Volunteers Carol and Graham open up the 360 Observatory at the start of another shift

MWT - Volunteers. Dyfi Osprey Project

We could not run the Dyfi Osprey Project without volunteers. For those of you that have visited, the vast majority, if not all, of the people you would have encountered with a red top would have been a volunteer. They engage with 35,000 visitors each year, answering their questions and being their teacher for their visit. Indirectly, they also generate millions for the local economy.

Volunteers also keep our ospreys safe. Seven weeks of matchstick-eye-opening 24/7 shifts have just come to an end for another 10 months. All those graveyard shifts, the early mornings, the late nights, just to keep three eggs safe from disturbance and illegal egg collectors. It is all immeasurably humbling when you think about it.

Volunteers guard the nest 24 hours a day for 42 days in 2015

© MWT. Glesni and Monty. Dyfi Osprey Project

Glesni and Monty. © MWT

The Dyfi Osprey Project currently receives no external funding apart from a £12,000 grant from the Welsh Government via Environment Wales. All this money is used very specifically for Volunteer Development - training, inductions, H&S, travel, events, management, rotaring and so on. The rest of the Dyfi Osprey Project is funded by kind donations by people like yourselves, both at the project and online. Sadly, and despite being barely a year into this six-year grant program, the Welsh Government has decided to bring this grant to a close - this September.

We are currently in dialogue with Environment Wales and the Welsh Government to see whether any other funding will be available, but no project framework has been announced by Welsh Government as I write, and it looks like in three months we will lose this vital financial lifeline to maintain our volunteer stronghold.

Humans annihilated species like the osprey to extinction in the UK during the last 500 years. No ospreys had bred in Wales for 400 years up until 11 years ago; we are extremely lucky to be alive at a time they are back with us, just. We want to reverse the damage that our ancestors have done, not continue it.
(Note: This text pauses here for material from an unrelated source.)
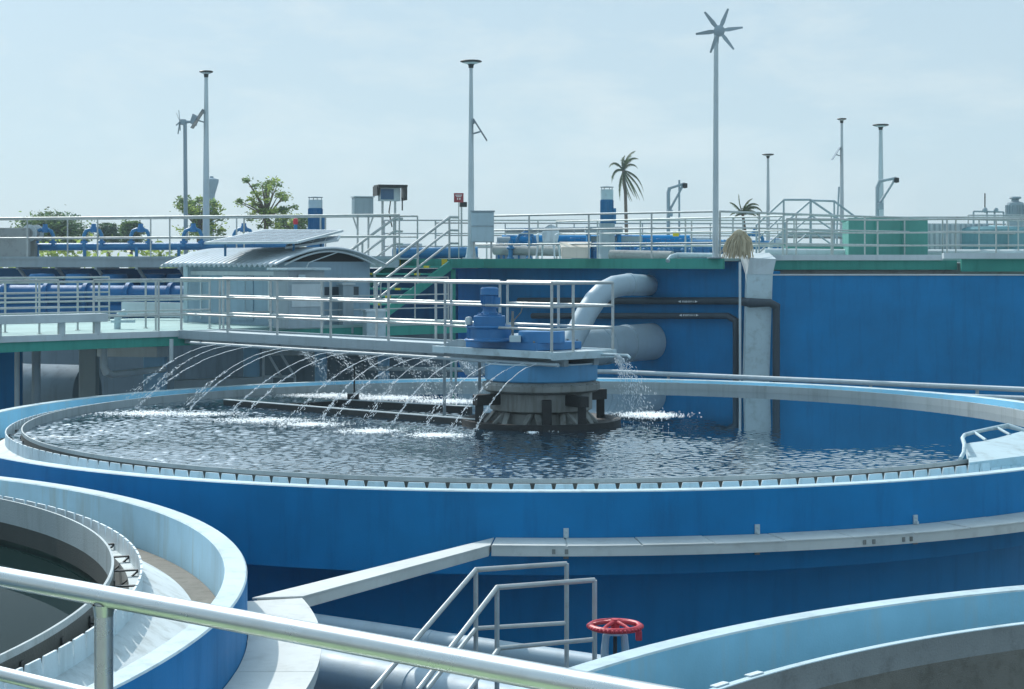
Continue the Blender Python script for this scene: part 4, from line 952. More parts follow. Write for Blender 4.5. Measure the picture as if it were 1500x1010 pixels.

Volunteer "Posh Pete" explains the differences between the Yellow-browed warbler and the Pallas leaf warbler to an amateur bird watcher

MWT - Volunteers, Dyfi Osprey Project.

There are only four pairs of ospreys in Wales, it's probably our rarest breeding bird; there are around 20 pairs in England. If we lose this vital volunteer funding, all of us become poorer, including the ospreys. We will keep you updated with our discussions with Welsh Government; £12,000 is not a lot in the big scheme of things, but it means the world to us.

So, as a tribute and a thank-you during National Volunteering Week to all the people that donate their time so readily and freely, here is a video just for you.

Volunteers are the Amazon of our project and reserve, our life-blood from which all other life can exist. Our volunteers are the Dyfi Osprey Project.

Ospreys are very good at protecting themselves in the wild from natural predators like other birds and mammals. There is, however, one species from which they can do very little to protect their eggs, chicks and habitats from. We can though.

Thank you all very much for protecting our wildlife and keeping our ospreys safe.